NHTSA Probes 400,000 Ford F-150 Pickups for Reduced Engine Power

May 28, 2013

U.S. safety regulators have opened an investigation into reports of sharp reductions in engine power in an estimated 400,000 of Ford Motor Co’s 2001 to 2013 model-year F-150 pickup trucks.

The National Highway Traffic Safety Administration said it opened a preliminary evaluation to assess whether the large pickup trucks have a safety-related defect after receiving 95 reports alleging incidents of reduced engine power during hard accelerations at highway speeds, such as merging or passing maneuvers, in trucks with 3.5-liter gas turbocharged direct injection engines.

Many of the complaints allege safety concerns associated with passing vehicles, but NHTSA said no crashes have been reported to date.

A preliminary investigation is the first step in a process that could lead to a recall if regulators determine a safety issue needs to be addressed.

A Ford spokeswoman said the U.S. automaker is cooperating with NHTSA officials in the probe.
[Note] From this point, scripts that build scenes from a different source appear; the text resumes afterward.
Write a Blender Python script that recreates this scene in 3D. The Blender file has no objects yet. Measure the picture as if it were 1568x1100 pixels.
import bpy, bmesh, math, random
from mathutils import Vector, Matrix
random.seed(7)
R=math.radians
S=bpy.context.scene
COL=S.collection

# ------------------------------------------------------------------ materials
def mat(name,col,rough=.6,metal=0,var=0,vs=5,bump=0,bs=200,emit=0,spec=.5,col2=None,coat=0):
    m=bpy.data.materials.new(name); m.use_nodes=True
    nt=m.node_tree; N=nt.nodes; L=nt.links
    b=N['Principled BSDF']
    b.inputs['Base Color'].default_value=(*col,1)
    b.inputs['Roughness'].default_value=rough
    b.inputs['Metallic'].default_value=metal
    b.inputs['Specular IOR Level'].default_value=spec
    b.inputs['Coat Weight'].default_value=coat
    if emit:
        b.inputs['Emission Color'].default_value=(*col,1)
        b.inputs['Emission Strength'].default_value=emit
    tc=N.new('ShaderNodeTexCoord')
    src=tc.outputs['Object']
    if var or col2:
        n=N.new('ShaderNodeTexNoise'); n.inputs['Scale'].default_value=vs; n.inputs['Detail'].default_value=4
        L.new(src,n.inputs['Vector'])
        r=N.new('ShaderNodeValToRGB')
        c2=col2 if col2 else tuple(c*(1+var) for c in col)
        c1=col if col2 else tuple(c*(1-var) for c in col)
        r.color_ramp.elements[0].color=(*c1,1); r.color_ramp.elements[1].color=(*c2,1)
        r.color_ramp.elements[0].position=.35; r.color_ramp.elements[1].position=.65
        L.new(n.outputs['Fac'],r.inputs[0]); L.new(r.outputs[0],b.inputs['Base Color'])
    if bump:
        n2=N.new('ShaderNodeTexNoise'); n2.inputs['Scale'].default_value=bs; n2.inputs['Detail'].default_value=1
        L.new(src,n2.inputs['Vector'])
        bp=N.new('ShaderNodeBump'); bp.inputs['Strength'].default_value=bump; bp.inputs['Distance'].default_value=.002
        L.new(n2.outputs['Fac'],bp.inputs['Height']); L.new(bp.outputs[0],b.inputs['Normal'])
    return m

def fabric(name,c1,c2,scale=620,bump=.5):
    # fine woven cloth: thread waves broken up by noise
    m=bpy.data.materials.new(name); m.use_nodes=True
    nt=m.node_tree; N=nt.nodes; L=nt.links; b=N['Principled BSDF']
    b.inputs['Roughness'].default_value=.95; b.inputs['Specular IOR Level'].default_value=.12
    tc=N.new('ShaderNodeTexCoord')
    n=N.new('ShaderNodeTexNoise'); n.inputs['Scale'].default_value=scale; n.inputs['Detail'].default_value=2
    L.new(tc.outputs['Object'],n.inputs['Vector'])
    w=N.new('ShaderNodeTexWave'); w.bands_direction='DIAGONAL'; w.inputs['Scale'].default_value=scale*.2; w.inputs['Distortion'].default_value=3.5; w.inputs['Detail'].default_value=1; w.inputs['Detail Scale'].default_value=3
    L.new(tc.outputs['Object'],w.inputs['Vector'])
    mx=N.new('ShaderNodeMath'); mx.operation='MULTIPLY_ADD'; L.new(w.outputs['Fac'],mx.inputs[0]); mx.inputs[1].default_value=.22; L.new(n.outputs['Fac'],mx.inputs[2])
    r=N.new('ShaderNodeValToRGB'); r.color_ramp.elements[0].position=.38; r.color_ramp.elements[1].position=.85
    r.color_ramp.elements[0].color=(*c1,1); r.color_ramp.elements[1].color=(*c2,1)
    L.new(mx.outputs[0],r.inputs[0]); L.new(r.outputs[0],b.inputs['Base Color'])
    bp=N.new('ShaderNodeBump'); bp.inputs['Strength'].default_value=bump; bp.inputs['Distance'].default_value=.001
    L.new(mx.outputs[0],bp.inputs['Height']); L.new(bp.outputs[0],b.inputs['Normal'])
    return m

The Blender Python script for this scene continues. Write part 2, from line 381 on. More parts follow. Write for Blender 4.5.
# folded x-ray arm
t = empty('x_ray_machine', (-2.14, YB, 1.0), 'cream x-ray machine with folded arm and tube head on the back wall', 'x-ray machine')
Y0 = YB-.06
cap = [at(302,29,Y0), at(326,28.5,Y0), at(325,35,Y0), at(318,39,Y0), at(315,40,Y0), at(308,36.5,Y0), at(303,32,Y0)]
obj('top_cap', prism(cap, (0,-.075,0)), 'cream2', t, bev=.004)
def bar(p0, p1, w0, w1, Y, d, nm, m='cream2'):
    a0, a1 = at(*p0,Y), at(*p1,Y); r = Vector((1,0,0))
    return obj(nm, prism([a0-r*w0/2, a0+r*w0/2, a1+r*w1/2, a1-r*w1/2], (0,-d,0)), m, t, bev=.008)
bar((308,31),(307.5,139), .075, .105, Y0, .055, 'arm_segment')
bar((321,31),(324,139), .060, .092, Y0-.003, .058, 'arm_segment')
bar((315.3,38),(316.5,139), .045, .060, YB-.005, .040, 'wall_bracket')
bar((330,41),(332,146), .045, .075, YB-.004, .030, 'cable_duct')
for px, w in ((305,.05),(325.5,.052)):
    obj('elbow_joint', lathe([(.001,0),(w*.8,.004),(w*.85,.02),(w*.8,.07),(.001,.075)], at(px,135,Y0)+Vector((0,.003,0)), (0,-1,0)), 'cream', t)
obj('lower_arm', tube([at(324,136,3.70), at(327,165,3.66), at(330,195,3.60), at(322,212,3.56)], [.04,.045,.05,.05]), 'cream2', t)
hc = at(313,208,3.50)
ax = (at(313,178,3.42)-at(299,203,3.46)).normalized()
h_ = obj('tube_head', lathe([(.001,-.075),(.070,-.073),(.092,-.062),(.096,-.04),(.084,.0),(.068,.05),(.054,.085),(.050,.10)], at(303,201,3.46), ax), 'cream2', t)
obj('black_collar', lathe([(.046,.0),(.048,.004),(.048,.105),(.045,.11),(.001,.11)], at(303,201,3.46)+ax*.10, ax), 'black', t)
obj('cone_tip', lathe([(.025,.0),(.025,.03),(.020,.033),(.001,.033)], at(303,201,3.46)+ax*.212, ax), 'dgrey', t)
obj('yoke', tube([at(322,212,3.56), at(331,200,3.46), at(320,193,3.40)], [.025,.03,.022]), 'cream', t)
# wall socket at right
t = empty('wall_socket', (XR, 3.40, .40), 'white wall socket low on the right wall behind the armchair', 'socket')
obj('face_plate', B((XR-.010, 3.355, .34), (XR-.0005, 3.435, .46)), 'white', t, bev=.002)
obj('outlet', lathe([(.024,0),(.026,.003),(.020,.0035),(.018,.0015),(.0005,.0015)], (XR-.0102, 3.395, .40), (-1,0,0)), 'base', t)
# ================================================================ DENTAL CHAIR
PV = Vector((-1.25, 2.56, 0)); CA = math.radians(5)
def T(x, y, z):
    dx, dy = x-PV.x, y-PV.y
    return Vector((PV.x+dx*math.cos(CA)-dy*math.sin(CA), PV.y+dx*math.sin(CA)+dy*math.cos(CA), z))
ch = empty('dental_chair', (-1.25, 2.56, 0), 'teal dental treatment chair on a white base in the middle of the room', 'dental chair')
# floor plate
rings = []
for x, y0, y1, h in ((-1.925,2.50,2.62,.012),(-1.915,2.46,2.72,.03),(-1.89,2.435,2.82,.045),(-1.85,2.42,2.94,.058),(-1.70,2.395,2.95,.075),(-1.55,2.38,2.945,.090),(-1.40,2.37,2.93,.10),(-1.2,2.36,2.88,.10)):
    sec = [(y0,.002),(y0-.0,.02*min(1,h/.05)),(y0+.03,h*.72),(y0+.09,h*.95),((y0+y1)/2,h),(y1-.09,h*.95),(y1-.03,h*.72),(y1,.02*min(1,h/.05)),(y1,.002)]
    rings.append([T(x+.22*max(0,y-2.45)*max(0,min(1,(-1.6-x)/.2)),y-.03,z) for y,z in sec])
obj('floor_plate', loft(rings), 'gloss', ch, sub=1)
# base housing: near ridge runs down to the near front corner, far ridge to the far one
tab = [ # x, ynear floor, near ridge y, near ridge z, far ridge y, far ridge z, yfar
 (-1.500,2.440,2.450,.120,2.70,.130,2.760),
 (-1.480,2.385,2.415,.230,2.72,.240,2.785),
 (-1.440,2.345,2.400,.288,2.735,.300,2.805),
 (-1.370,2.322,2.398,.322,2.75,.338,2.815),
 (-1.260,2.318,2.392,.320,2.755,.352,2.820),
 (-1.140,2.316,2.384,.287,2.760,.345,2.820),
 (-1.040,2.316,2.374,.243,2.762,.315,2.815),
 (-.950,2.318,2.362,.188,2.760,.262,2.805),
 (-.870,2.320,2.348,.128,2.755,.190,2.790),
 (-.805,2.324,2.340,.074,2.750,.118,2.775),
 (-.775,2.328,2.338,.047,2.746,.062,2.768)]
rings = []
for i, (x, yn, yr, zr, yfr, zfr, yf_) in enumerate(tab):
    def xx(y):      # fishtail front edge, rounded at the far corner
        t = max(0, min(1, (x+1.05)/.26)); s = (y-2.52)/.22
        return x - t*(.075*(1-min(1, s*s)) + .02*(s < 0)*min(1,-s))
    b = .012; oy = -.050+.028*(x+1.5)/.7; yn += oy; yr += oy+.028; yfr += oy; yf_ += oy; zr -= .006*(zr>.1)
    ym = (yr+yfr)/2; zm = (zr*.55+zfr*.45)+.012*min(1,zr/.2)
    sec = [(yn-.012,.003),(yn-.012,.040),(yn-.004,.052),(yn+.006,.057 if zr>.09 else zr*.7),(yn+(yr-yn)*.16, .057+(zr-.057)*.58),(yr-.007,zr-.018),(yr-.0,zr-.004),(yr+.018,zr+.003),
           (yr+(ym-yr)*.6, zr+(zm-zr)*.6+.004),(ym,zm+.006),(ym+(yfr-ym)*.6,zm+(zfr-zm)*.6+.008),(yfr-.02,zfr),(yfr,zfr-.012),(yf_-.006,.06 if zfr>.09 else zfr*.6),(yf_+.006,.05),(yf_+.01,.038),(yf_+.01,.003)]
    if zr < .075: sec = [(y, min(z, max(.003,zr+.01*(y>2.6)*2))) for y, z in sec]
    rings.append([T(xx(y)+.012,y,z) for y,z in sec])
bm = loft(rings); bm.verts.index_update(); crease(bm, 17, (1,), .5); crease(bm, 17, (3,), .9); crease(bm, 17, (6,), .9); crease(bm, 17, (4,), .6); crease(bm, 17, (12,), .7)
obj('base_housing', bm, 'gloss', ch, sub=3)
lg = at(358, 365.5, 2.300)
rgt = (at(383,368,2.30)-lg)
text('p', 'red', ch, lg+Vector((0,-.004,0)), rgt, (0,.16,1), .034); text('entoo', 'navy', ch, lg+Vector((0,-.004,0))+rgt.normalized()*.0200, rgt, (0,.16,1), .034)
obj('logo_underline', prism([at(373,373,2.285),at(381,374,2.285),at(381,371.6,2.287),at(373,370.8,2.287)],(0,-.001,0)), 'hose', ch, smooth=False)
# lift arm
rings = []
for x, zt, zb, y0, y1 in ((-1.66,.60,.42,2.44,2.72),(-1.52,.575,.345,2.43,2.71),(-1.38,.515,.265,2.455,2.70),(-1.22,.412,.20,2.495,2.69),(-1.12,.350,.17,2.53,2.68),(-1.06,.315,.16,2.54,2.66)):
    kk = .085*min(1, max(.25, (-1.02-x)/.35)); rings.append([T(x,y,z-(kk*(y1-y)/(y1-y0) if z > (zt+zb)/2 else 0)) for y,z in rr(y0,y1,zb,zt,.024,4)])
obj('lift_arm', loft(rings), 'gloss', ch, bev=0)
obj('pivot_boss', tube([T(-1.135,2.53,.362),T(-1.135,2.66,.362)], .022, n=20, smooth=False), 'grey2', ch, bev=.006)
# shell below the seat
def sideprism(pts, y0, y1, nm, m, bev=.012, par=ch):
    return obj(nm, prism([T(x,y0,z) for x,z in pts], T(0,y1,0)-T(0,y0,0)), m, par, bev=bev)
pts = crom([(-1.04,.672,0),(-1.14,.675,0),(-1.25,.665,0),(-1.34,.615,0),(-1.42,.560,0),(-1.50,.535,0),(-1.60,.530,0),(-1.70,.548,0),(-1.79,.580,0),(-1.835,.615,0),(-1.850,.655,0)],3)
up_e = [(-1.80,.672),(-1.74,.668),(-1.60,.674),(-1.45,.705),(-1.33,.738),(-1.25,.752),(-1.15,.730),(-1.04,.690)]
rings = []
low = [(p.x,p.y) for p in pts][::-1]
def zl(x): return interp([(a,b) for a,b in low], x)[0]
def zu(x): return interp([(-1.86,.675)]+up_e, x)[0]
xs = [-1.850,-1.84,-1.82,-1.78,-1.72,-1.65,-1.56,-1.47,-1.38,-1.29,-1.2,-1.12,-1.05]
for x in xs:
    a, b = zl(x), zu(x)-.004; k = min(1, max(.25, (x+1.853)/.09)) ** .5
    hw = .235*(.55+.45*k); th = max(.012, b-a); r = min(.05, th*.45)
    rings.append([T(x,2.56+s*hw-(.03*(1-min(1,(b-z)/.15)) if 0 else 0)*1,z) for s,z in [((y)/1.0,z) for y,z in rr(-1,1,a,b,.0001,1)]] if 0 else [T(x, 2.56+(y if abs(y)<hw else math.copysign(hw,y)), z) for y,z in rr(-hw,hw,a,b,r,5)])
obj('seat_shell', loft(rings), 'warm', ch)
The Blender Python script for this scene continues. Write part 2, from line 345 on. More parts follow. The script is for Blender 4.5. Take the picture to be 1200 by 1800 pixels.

The F-150 is the top-selling vehicle in the U.S. market.

NHTSA said about one-third of the reports it received indicate the incidents occurred while driving in humid or rainy conditions.

Ford has issued three technical service bulletins related to intermittent stumble/misfire on acceleration from highway cruise in humid or damp conditions in some model-year 2011 and 2012 F-150 trucks equipped with 3.5-liter gas turbocharged direct injection engines, according to NHTSA.